Inside The Ropes At The Ryder Cup

It’s countdown to the Ryder Cup and I can’t believe it was two years since I was at Valhalla.

Some of my best memories were hanging around in the team rooms at the opulent Brown’s Hotel in the heart of Louisville.

Having been given VIP tickets by my good friend Nick Faldo I made sure I cherished every moment. It really was a fly on the wall experience and I thought it would be fun to share some of my times during Ryder Cup week.

One thing that really struck in my mind is how full on the whole event is for the players and the incredible attention to detail. At one stage I went down to where the players and wives get fitted in the hotel and there were four people frantically stitching away making last minute alterations. This is unlike any other event, and I’m not sure what Samuel Ryder would make of it now. Things have certainly changed since Walter Hagen’s team beat Ted Ray’s 9½ – GB 2½ at Worcester Country Club in Massachusetts back in 1927.

It really is a frenzy of activity and you would be forgiven for thinking the players finish playing, make a few interviews and go back to the hotel to relax from early on in the evening. The truth is that it can be approaching 10pm and later before their commitments at the golf course are over. The whole week is one long media circus, more so than ever before.

The US players were on the floor above the Europeans and whilst I never went up to that floor, I did find myself in the lift with some of them, though in a way it was more fun to be with the likes of Lee Trevino and Ben Crenshaw (some of my heros from childhood) My wife Elle was more interested in speaking to Boo Weekley, and I guess we had a great way to start up a conversation because we had been speaking to his dad earlier in the day. Nice guy.

This week it will be different to a degree with the players staying on the course at Celtic Manor – there won’t be the 40 minute to an hour journey back to the hotel in Louisville. Having said that the logistics of moving in and out of the hotel will have to be staged like a military operation considering everyone including hotel and golf course staff are getting bussed in from nearby towns.

Over the weekend I spoke to someone who had volunteered to marshall on the first hole, but now having been accepted has declined because of the extra time in the day he will need and hadn’t bargained for. I don’t blame him considering he has significant commitments either side of the day he was going to marshall. In the UK it’s probably best to sit back and watch it on Sky, that’s what I will be doing!

Where will you be watching the Ryder Cup?

Back in 2008 I got the chance to ride one of the team buggies inside the ropes, I don’t suppose I will ever get a better view than that. I always remember a friend texting me the week after the Ryder Cup saying they aren’t sure, but did they really see me driving down the first hole during the Sunday singles – yep that was me. Totally surreal as you can imagine. I have a photo somewhere and will have to show you one day.

One of my fondest memories was sitting with friends on the bank behind the 14th with a view of the 15th and 16th late on the Saturday. The difference in points was yo yoing, would it be a difference of 1, 2, or 3 points at the close of play. Would the Europeans claw back to within touching distance. Those few hours really captured the excitement we come to expect and enjoy at the Ryder Cup.

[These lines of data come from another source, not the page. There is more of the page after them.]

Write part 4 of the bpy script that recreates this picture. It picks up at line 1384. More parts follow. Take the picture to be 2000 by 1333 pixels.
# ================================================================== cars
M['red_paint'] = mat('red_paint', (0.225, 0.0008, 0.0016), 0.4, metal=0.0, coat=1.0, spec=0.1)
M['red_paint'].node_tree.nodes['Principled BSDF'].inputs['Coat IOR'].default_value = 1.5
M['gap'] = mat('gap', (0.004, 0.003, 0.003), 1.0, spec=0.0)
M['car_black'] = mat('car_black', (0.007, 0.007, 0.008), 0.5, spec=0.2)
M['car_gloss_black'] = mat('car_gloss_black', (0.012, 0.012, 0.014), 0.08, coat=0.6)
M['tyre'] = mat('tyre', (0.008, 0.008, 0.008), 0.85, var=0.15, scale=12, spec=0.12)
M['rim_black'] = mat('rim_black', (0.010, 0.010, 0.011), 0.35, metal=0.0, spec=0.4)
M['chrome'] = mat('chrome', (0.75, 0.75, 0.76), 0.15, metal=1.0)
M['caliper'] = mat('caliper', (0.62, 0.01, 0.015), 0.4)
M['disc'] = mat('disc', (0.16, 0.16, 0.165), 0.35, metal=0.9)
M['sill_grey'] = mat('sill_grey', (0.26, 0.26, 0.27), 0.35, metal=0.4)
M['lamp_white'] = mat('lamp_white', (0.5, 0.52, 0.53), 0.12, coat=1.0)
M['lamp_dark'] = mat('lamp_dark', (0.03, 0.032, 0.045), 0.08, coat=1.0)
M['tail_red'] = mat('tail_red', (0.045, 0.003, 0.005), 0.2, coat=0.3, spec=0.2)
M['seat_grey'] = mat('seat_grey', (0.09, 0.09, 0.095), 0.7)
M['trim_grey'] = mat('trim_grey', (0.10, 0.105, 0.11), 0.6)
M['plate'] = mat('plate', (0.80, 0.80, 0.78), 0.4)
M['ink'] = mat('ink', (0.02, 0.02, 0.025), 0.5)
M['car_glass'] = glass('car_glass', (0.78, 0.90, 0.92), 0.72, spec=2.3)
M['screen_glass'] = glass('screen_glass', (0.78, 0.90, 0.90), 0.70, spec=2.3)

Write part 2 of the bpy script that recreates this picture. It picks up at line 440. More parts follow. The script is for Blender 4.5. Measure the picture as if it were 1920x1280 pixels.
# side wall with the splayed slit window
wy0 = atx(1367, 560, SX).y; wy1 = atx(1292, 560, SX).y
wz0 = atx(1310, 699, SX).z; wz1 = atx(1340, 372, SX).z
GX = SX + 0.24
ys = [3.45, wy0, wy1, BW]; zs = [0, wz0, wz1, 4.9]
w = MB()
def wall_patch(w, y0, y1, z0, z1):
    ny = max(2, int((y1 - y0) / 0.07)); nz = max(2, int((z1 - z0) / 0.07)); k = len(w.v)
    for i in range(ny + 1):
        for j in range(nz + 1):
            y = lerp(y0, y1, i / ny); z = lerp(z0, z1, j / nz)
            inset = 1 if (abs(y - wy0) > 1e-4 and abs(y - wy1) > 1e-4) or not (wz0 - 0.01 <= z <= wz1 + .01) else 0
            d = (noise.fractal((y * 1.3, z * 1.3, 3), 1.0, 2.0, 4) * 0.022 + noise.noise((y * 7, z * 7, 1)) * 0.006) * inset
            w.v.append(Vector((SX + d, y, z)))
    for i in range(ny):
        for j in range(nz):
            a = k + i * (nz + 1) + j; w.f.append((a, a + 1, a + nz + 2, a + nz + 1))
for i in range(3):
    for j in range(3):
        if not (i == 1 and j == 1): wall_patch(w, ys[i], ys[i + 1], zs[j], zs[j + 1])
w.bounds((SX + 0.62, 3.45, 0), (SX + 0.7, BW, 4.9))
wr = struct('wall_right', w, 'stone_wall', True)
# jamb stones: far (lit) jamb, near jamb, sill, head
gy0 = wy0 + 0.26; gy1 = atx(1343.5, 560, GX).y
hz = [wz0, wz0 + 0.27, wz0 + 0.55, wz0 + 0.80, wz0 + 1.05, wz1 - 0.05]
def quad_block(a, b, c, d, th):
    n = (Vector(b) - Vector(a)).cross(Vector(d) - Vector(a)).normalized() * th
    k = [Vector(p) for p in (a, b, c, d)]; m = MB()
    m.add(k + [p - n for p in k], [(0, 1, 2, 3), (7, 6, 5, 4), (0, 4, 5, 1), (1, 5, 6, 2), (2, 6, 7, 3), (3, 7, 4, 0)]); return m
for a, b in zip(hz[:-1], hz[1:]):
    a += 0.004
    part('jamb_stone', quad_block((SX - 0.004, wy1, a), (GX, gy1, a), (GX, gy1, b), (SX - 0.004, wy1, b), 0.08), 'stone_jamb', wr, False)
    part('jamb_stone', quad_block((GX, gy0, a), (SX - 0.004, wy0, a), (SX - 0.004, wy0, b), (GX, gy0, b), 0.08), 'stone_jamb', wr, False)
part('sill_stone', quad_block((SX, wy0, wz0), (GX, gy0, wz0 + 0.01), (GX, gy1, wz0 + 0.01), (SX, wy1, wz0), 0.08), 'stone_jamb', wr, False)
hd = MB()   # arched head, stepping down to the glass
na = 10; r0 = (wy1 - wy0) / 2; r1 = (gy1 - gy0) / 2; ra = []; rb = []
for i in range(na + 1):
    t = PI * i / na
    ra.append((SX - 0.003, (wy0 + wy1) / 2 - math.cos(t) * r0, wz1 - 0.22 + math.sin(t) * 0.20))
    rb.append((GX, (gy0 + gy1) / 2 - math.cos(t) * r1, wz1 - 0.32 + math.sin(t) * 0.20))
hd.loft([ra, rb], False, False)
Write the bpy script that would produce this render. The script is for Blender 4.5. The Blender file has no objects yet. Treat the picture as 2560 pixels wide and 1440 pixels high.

As I say a lot goes into planning a Ryder Cup and behind the scenes the pressure is on to make sure everything comes together. My mate Matt Sturt has designed the course plan artwork and another great friend Ross McMurray has actually designed the golf course. I used to work with both of them back in my golf course architect days. They still have great banter in the office and I really miss that.

I last saw Ross at the Open, though to be honest I nearly missed him in the crowds as he looked more like a drowned rat on the Wednesday afternoon. The weather cleared up, but it was too late and the past champions 4 hole competition over holes 1, 2, 17 and 18 never took place. This was the event that Seve planned to play in but pulled out about a week before.

This week I would be surprised if too many players are working on swing changes or even making tweaks. Instead I imagine they are just trying to find their groove. How anyone can play under that kind of pressure I have no idea, except to say when they stand on that first tee it will be the ultimate test of their mental game.

Do you remember how well Louis Oosthuizen fared in the last round of the Open Championship at St Andrews? His mental toughness came down to his work with my friend Karl Morris about a month before the event.

Do you remember how well Louis Oosthuizen fared in the last round of the Karl is great and the first time I met him at the St Andrews Fairmont Hotel I learnt so much. We recorded everything on video and then when I got home I had one of those sinking feelings in the pit of my stomach when I realised all of our footage was too dark. To his absolute credit Karl made time to run through everything again the next day, even though he was on holiday there. Karl was a true gent

I dreaded calling him to say look we didn’t realise the indoor lighting was too dim and would he mind recording again. Lesson learnt there – always thoroughly research your location before filming. It has since turned into a life lesson, simply never underestimate the power of preparation.